▸ Provided data:

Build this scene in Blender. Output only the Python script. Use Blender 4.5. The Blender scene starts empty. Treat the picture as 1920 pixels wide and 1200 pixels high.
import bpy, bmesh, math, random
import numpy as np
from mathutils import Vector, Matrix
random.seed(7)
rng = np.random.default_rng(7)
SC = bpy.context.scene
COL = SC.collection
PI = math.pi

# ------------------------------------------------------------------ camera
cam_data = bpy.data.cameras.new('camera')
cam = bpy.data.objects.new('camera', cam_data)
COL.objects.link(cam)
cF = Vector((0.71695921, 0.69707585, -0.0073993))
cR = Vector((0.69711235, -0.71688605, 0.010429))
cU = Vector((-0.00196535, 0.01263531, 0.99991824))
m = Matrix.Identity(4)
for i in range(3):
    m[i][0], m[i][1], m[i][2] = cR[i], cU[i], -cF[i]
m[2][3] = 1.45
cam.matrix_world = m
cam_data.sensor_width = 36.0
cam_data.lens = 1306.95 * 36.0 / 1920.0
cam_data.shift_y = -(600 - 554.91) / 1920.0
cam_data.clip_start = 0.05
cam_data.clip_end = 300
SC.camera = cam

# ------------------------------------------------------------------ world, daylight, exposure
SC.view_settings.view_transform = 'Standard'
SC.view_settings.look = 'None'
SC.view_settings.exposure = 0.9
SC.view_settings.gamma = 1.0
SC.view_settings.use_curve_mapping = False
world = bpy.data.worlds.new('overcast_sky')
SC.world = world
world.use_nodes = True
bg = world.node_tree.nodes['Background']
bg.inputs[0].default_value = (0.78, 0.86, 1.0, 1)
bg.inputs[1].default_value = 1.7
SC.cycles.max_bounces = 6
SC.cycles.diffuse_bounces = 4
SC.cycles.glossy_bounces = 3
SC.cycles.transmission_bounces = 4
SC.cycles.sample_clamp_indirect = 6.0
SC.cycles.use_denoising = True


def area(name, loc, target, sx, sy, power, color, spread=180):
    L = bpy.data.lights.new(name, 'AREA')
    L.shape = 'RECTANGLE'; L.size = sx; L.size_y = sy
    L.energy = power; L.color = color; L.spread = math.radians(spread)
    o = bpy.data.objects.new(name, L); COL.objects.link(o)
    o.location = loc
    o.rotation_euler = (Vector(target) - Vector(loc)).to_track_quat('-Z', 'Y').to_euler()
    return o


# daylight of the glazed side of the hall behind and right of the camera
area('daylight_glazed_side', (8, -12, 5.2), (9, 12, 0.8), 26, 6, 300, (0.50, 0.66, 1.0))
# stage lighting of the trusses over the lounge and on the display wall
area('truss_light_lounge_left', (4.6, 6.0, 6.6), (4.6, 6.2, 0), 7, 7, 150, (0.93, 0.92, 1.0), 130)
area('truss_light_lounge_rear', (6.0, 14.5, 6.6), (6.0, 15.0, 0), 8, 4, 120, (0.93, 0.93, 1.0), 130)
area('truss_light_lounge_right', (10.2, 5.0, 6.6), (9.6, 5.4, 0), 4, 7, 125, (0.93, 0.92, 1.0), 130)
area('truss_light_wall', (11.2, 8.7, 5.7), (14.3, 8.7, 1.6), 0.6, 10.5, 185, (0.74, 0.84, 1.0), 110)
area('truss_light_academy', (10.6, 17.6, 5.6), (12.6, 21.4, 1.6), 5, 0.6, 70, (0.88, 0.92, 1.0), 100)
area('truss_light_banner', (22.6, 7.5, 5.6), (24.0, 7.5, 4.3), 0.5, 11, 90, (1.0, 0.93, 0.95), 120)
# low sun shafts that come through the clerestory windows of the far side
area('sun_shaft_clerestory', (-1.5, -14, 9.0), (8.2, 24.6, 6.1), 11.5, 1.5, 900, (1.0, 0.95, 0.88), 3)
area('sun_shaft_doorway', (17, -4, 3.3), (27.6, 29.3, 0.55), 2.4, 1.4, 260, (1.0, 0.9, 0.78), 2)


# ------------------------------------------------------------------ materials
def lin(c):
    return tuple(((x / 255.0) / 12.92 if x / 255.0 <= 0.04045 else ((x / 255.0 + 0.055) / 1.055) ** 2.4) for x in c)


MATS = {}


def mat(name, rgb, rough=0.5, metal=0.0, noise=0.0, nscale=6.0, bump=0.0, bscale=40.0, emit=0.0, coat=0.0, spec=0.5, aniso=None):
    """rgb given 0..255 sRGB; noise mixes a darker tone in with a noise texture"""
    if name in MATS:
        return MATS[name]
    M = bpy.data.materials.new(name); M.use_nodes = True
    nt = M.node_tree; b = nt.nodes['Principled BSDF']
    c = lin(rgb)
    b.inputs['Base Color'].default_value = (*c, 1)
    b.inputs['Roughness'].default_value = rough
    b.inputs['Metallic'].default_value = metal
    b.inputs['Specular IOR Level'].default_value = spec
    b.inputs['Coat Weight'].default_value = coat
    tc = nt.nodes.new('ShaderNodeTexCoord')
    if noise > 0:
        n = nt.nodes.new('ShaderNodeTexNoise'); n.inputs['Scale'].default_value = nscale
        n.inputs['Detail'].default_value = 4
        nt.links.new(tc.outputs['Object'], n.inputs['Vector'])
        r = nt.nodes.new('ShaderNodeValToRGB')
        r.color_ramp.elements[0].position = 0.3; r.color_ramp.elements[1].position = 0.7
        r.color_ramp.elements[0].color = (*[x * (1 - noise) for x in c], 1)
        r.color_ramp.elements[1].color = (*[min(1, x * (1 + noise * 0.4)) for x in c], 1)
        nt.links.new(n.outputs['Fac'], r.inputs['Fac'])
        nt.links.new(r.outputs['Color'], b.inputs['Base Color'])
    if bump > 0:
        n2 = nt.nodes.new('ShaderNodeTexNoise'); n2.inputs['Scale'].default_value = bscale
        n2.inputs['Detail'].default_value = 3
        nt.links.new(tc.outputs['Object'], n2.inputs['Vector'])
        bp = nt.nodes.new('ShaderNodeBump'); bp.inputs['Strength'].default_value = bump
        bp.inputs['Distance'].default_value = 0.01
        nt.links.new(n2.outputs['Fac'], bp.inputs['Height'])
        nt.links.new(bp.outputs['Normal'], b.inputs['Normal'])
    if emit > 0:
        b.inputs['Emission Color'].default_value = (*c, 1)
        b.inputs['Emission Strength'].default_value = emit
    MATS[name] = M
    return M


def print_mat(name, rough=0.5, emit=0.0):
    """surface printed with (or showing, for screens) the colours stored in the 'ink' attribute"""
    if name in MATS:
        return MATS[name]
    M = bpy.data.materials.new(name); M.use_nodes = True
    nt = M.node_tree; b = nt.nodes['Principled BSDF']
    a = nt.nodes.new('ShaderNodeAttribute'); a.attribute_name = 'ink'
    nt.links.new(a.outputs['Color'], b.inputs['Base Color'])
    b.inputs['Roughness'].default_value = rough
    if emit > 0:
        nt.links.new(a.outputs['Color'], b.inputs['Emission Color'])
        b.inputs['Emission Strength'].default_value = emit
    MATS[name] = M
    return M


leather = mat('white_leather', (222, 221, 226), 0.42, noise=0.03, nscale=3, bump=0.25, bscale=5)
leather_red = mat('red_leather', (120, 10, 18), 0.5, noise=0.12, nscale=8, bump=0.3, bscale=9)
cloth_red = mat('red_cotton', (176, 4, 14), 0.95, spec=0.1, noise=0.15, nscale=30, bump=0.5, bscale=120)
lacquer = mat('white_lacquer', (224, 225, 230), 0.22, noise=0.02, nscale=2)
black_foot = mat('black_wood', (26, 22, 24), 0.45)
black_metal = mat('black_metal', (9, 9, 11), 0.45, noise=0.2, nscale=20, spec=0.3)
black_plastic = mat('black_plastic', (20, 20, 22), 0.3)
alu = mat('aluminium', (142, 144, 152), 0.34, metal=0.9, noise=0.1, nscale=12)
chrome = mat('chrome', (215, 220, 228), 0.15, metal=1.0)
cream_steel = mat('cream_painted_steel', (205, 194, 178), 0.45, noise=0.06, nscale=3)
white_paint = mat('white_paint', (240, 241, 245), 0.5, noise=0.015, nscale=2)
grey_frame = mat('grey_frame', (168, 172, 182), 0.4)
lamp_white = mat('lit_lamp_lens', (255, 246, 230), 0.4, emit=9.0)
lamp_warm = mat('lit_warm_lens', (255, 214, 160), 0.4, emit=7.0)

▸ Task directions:
Which lines above contain "scene"? Show each of them.

▸ Solution:
Build this scene in Blender. Output only the Python script. Use Blender 4.5. The Blender scene starts empty. Treat the picture as 1920 pixels wide and 1200 pixels high.
SC = bpy.context.scene